Another challenge is that companies must independently develop new industrial processes known as the second generation as a solution to balance various technical issues and industrialisation processes.

If Chinese entrepreneurs wish to invest in Indonesia, Chen said, at least three things must be undertaken. First, complete comprehensive globalisation efforts. Second, investment must be considered from the perspective of overall industrial chain integration. Third, companies must genuinely prepare how to address local issues such as various social concerns, future costs, and joint development with Indonesian companies.

“Based on our own internal calculations, the initial capital expenditure in Indonesia is currently approximately 25-30 per cent higher compared to China.

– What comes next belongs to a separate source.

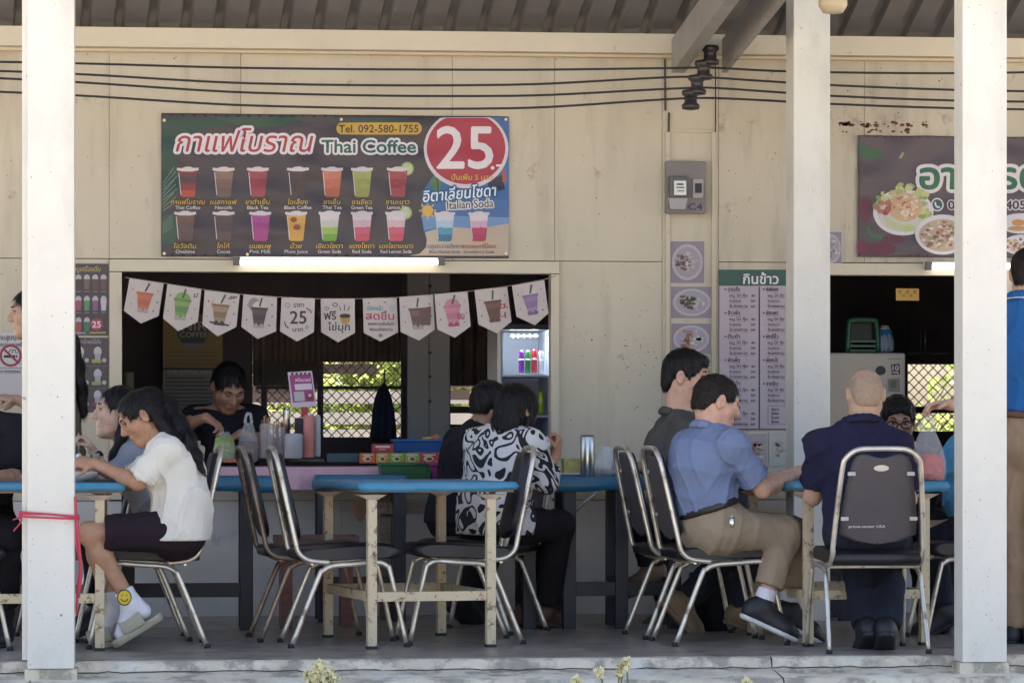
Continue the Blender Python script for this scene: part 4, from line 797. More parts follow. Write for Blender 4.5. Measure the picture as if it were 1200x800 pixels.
# ---------------------------------------------------------------- things on counters, tables and in the kitchen
clear = mat('clear_plastic', (.8, .8, .8), .15, alpha=.22, spec=.6); bagm = mat('thin_plastic_bag', (.85, .85, .87), .25, alpha=.34, bump=.6, bs=30, stretch=(1, 1, .35)); glassy = mat('cup_plastic', (.7, .7, .72), .2, alpha=.5)
clearbag = mat('clear_bag_film', (.85, .87, .85), .2, alpha=.17, bump=.6, bs=30, stretch=(1, 1, .35))
def small(name, label, cat, px, py, Y, group=None): return thing(name, label, cat, P(px, py, Y), 0, group)
def crate(label, x0, x1, y0, y1, Y, col, taper=.8, dep=.24, rim=None, mname=None, ribs=8, cat='crate', name='plastic_crate'):
    a, c = P(x0, y1, Y), P(x1, y0, Y); cx = (a.x + c.x) / 2; r = thing(name, label, cat, (cx, Y, a.z)); h = (c.x - a.x) / 2; H_ = c.z - a.z
    m = mat(mname or 'crate_' + col, col, .45, var=.08, vs=8); b = MB(); t = .006
    lo = [V(cx - h * taper, Y + .02, a.z), V(cx + h * taper, Y + .02, a.z), V(cx + h * taper, Y + dep - .02, a.z), V(cx - h * taper, Y + dep - .02, a.z)]
    hi = [V(cx - h, Y, c.z), V(cx + h, Y, c.z), V(cx + h, Y + dep, c.z), V(cx - h, Y + dep, c.z)]
    cen = V(cx, Y + dep / 2, 0); hin = [p + (V(cen.x, cen.y, p.z) - p).normalized() * t * 1.5 for p in hi]; lin = [p + (V(cen.x, cen.y, p.z) - p).normalized() * t * 1.5 + V(0, 0, t) for p in lo]
    b.add(lo + hi + hin + lin, [(3, 2, 1, 0)] + [(i, (i + 1) % 4, 4 + (i + 1) % 4, 4 + i) for i in range(4)] + [(4 + i, 4 + (i + 1) % 4, 8 + (i + 1) % 4, 8 + i) for i in range(4)] + [(8 + i, 8 + (i + 1) % 4, 12 + (i + 1) % 4, 12 + i) for i in range(4)] + [(12, 13, 14, 15)])
    part('tub', b, m, r)
    e = MB(); q = .008
    for A, B in zip(hi, hi[1:] + hi[:1]): e.tube([A - V(0, 0, .004), B - V(0, 0, .004)], q, 6)
    part('rim', e, m, r)
    for k in range(1, ribs):
        f_ = k / ribs; p0 = lo[0].lerp(lo[1], f_); p1 = hi[0].lerp(hi[1], f_); b = MB(); d = V(.004, 0, 0); n = V(0, -.005, 0)
        b.add([p0 - d, p0 + d, p1 + d - V(0, 0, .012), p1 - d - V(0, 0, .012), p0 - d + n, p0 + d + n, p1 + d + n - V(0, 0, .012), p1 - d + n - V(0, 0, .012)], [(4, 5, 6, 7), (0, 4, 7, 3), (1, 2, 6, 5), (0, 1, 5, 4), (3, 7, 6, 2)]); part('rib', b, m, r)
    return r
crate('dark green plastic crate hanging full width before the pink cloth', 446, 507, 543, 571, 17.86, '#2c5f3a', .86)
crate('magenta plastic basket beside the green crate', 504, 531, 543, 566, 17.84, '#8f2f6a', .62, ribs=4, cat='basket', name='plastic_basket')
crate('wide blue tray of sachets on the counter behind the juice boxes', 462, 544, 515, 529.5, 18.45, '#2a5a94', .97)
random.seed(9)
for i in range(9):
    x = 500 + i * 5; b = MB(); p = P(x, 514.5 - (i % 3) * 1.2, 18.5 + .03 * (i % 2)); b.box(p - V(.022, .02, .028), p + V(.022, .02, .012), Matrix.Rotation(random.uniform(-.5, .5), 3, 'Y'))
    tag(b.build('snack_sachet', mat('sachet%d' % (i % 3), ('#c9a13a', '#3f6f3f', '#b5653a')[i % 3], .4), loc=p), ('yellow', 'green', 'orange')[i % 3] + ' snack sachet ' + ('at the left end', 'in the middle', 'at the right end')[i // 3] + ' of the blue tray on the counter', 'sachet', 'sachets in the blue tray')
jx = ((422, 440, '#b5532f', 'orange juice box, first of the row on the counter'), (440.5, 456, '#c08a35', 'amber juice box, second of the row on the counter'), (456.5, 474, '#7d9a3a', 'lime green juice box in the middle of the row'), (474.5, 492, '#8a9a45', 'green and orange juice box next to the red one'), (492.5, 514, '#b33443', 'red juice box near the end of the row'), (523, 536, '#8aa5bd', 'pale blue carton at the end of the juice row'))
for x0, x1, c, lb in jx:
    a, d = P(x0, 542.5, 18.17), P(x1, 530.5, 18.17); r = thing('juice_box', lb, 'box', (a.x, 18.17, a.z), 0, 'juice boxes on the counter'); b = MB(); b.box(a, d + V(0, .09, 0)); part('carton', b, mat('juice' + c, c, .5, var=.06, vs=30), r, bevel=.002)
    p = Print(18.17); w_ = x1 - x0; p.ell(x0 + w_ * .45, 537, w_ * .28, 3.6, '#d0b58a', 1, 12); p.ell(x0 + w_ * .5, 537.5, w_ * .16, 2, '#5a4a30', 2, 10); p.rect(x0 + w_ * .15, 532, x1 - w_ * .15, 533.2, '#d8c9a0', 1); p.ell(x1 - w_ * .15, 540, w_ * .1, 1.6, '#c45a2a', 2, 8); p.make('print', r)
b = MB(); a, d = P(436, 530, 18.34), P(461, 520, 18.34); r = thing('red_carton', 'red carton with a white stripe left of the blue tray', 'box', (a.x, 18.34, a.z)); b.box(a, d + V(0, .08, 0)); part('carton', b, mat('red_carton', '#a02f35', .5), r); p = Print(18.34); p.rect(440, 522, 457, 524.4, '#cfc0b5', 1); p.rect(444, 525.5, 452, 527, '#c98a6a', 1); p.make('print', r)
def bag(name, label, cx, yb, yt, w_, Y, fillc, filly, handles=True, seed=1, m=bagm):
    """thin carrier bag: puckered body, neck, two looped handles and what is inside"""
    random.seed(seed); bot = P(cx, yb, Y); top = P(cx, yt, Y); H_ = top.z - bot.z; W_ = w_ / FOC * Y / .9945; r = thing(name, label, 'bag', bot); b = MB(); gr = []
    n = 28; prof = ((0, .30), (.03, .46), (.12, .5), (.3, .49), (.5, .40), (.66, .27), (.80, .16))
    for f_, rw in prof:
        gr.append([bot + V(rw * W_ * math.cos(6.2832 * k / n) * (1 + .09 * f_ * math.sin(k * 3.7 + seed)), rw * W_ * .62 * math.sin(6.2832 * k / n) * (1 + .12 * math.sin(k * 2.3 + seed + f_ * 3)), H_ * f_ + .006 * math.sin(k * 1.7)) for k in range(n)])
    b.sheet([g_ + [g_[0]] for g_ in gr]); b.add(gr[0], [tuple(range(n))[::-1]]); part('bag_body', b, m, r)
    if handles:
        for s_ in (-1, 1): h = MB(); y = .03 * s_; h.tube([bot + V(-.15 * W_, y, H_ * .78), bot + V(-.12 * W_, y * .6, H_ * .9), bot + V(-.02 * W_, y * .3, H_), bot + V(.05 * W_, y * .3, H_), bot + V(.12 * W_, y * .6, H_ * .9), bot + V(.15 * W_, y, H_ * .78)], .008, 6, flat=.4); part('handle', h, m, r)
    f = MB(); hh = H_ * filly; c = fillc; f.lathe([(.05 * W_, .006), (.40 * W_, .012), (.44 * W_, hh * .5), (.38 * W_, hh * .92), (.2 * W_, hh)], bot, 18, 1, .6)
    part('contents', f, mat('bag_fill_' + fillc, fillc, .7, var=.35, vs=34, bump=.6, bs=40), r); return r
bag('vegetable_bag', 'clear bag of pale green cabbage held by the stall woman', 263, 541, 497, 28, 18.28, '#8a9a55', .70, False, 3, clearbag)
bag('sauce_bag', 'clear knotted bag of brown sauce beside the cabbage bag', 291, 541, 483, 26, 18.30, '#5a3028', .42, True, 4, clearbag)
bag('carrier_bag', 'white carrier bag with red packets held out above the right table', 1087, 564, 486, 46, 15.6, '#c4452c', .42, True, 5, mat('white_bag_film', (.9, .9, .9), .2, alpha=.2, bump=.6, bs=30, stretch=(1, 1, .35)))
bag('carrier_bag', 'crumpled clear bag leaning beside the steel tumbler', 711, 558.5, 514, 34, 17.3, '#7d6a62', .22, False, 6)
r = small('payment_sign', 'pink payment sign on a red stand on the counter', 'sign', 356, 478, 18.5); Y = 18.5
b = MB(); b.prism([P(337, 436, Y), P(365.5, 434.5, Y), P(371, 475.5, Y), P(342, 477.5, Y)], (0, .006, 0)); part('card', b, mat('white_card', '#cdbfc4', .5), r)
p = Print(Y); p.poly([(339, 439.5), (364.5, 438), (369, 470), (343.5, 471.5)], '#a8347a', 1)
for k in range(5): p.poly([(341 + k * 5, 436.5), (344 + k * 5, 436.3), (343.5 + k * 5, 439.5), (341.5 + k * 5, 439.6)], '#3a2f38', 2)
p.poly([(345, 450), (365, 449), (366, 456), (346, 457)], '#d6c6cf', 2); p.poly([(344, 459), (356, 458.4), (357.5, 469.5), (345.5, 470.2)], '#bdb0b6', 2); p.ell(363, 464.5, 4.3, 5, '#8f2535', 3, 12); p.ell(363, 463, 2, 2, '#cfb0b8', 4, 10); p.text('พร้อมเพย์', 346, 364, 447, 4, '#e0cdd6', 2, .03); p.make('print', r)
b = MB(); b.box(P(353, 489, Y - .001), P(361, 476.5, Y) + V(0, .012, 0)); part('stand', b, mat('red_stand', '#a8252f', .4), r); b = MB(); b.box(P(346, 541, Y - .03), P(368, 489.5, Y) + V(0, .06, 0)); part('stand_base', b, mat('dark_stand', '#2c2428', .5), r, bevel=.004)
def jar(name, label, cat, cx, yb, yt, w_, Y, m, group=None, inside=None, n=16):
    bo, to = P(cx, yb, Y), P(cx, yt, Y); r = thing(name, label, cat, bo, 0, group); rr = w_ / 2 / FOC * Y; b = MB(); H_ = to.z - bo.z; b.lathe([(rr * .85, 0), (rr, .004), (rr, H_ * .9), (rr * .92, H_), (rr * .86, H_), (rr * .86, .006)], bo, n); part('wall', b, m, r)
    if inside == 'straws':
        random.seed(int(cx))
        for k in range(11):
            s_ = MB(); x, y = random.uniform(-.6, .6) * rr, random.uniform(-.6, .6) * rr; s_.tube([bo + V(x * .6, y * .6, .01), bo + V(x * 1.3, y, H_ * random.uniform(1.05, 1.25))], .0032, 5); part('straw', s_, mat('straw%d' % (k % 3), ('#b5856a', '#9a6a55', '#c4a58a')[k % 3], .5), r)
    elif inside: s_ = MB(); s_.lathe([(rr * .7, .008), (rr * .72, H_ * .95), (rr * .6, H_ * 1.02)], bo, n); part('contents', s_, inside, r)
    return r
cupst = mat('pink_cup_stack', '#c9837a', .5, var=.12, vs=40, stretch=(.2, .2, 4))
jar('straw_jar', 'clear jar of wooden stirrers on the pink counter', 'jar', 314, 537, 496, 20, 18.3, clear, None, 'straws'); jar('straw_jar', 'clear jar of straws behind the backs of the empty chairs', 'jar', 328, 538, 500, 14, 18.33, clear, None, 'straws')
jar('cup_stack', 'tall stack of pink cups beside the payment sign', 'cups', 362, 536, 486, 13, 18.28, cupst); jar('cup_sleeve', 'clear sleeve of cups right of the pink stack', 'cups', 372, 535, 487, 8, 18.32, glassy, None, mat('clear_lids', (.5, .48, .45), .3))
jar('steel_pot', 'small bright steel canister standing behind the straws', 'pot', 336, 516, 478, 8, 18.6, mat('bright_steel', (.7, .68, .64), .2, 1.)); jar('plastic_tub', 'clear square tub in front of the steel canister', 'tub', 344, 537, 508, 22, 18.2, glassy, None, mat('grey_fill', (.25, .23, .24), .6))
b = MB(); b.box(P(262, 541.5, 18.24), P(296, 537.6, 18.24) + V(0, .2, 0)); tag(b.build('cutting_board', mat('orange_board', '#b0663f', .6), loc=P(280, 540, 18.2)), 'orange wooden board under the bags on the pink counter', 'board')
b = MB(); b.box(P(340, 540.5, 18.26), P(380, 537.6, 18.26) + V(0, .2, 0)); tag(b.build('tray', mat('dark_tray', '#3a3438', .5), loc=P(360, 540, 18.2)), 'dark tray under the cup stacks on the counter', 'tray')
b = MB(); b.box(P(383, 541, 18.3), P(422, 531, 18.3) + V(0, .2, 0)); tag(b.build('plastic_box', mat('dark_teal_box', '#26434a', .5), loc=P(400, 540, 18.3)), 'dark teal box left of the juice boxes', 'box')
b = MB(); b.box(P(222, 540, 18.4), P(235, 516, 18.4) + V(0, .1, 0)); tag(b.build('tea_tin', mat('beige_tin', '#a39a80', .5), loc=P(228, 540, 18.4)), 'beige tin beside the stall woman behind the girl in white', 'tin')
jar('cup_stack', 'stack of pale cups on the dark kitchen shelf at the far left', 'cups', 151, 461, 436, 12, 20.3, mat('pale_cup', '#8a8a70', .5, var=.3, vs=30, stretch=(.1, .1, 5)))
b = MB(); b.box(P(143, 464, 20.2), P(190, 461.2, 20.2) + V(0, .3, 0)); tag(b.build('kitchen_shelf', dark_m, loc=P(160, 463, 20.2)), 'dark kitchen shelf under the pale cup stack', 'shelf')
r, p = board('yellow_poster', 'yellowed poster with a round emblem hanging behind the stall woman', 'poster', 191, 368, 261, 431, '#8a7030', Y=20.9); p.ell(226, 392, 16, 17, '#43484a', 1, 24); p.rect(208, 384, 244, 396, '#43484a', 2); p.text('NIR', 213, 242, 387, 10, '#b5ad9a', 3, .05); p.text('COFFEE', 211, 243, 395, 6, '#b5ad9a', 3, .04); p.poly([(212, 402), (240, 402), (232, 408), (218, 408)], '#7a8a90', 3)
for k in range(4): p.rect(196, 412 + k * 4.6, 255, 413 + k * 4.6, '#7a5f2a', 2)
p.make('print', r)
r, p = board('notice_sheet', 'grey printed notice below the yellowed poster', 'poster', 191, 433, 261, 484, '#8d8680', Y=20.9)
p.text('THE COFFEE MENU', 196, 252, 438, 4, '#c4bdb5', 2, .02)
for k in range(9): p.rect(194, 442 + k * 4.5, 240 + (k * 7) % 18, 443.6 + k * 4.5, '#5f5a58', 2)
p.make('print', r)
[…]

That is for CAPEX, but in terms of OPEX the costs are far lower,” Chen revealed.

Chen stated that overall, investment costs in Indonesia currently may be slightly higher than in China, but the trend is continuously declining.

“I can provide you with one piece of data: since 2021 when we began investing until 2025, the overall investment cost comparison between China and Indonesia in our projects has actually fallen by nearly 30 per cent,” explained Chen.

He also emphasised that Chinese entrepreneurs who wish to do business in Indonesia need to understand Indonesia’s overall political conditions, as there are considerable differences between Chinese and Indonesian law.

“The political structure and regulatory mechanisms also differ from China. In China the government may be more prominent.”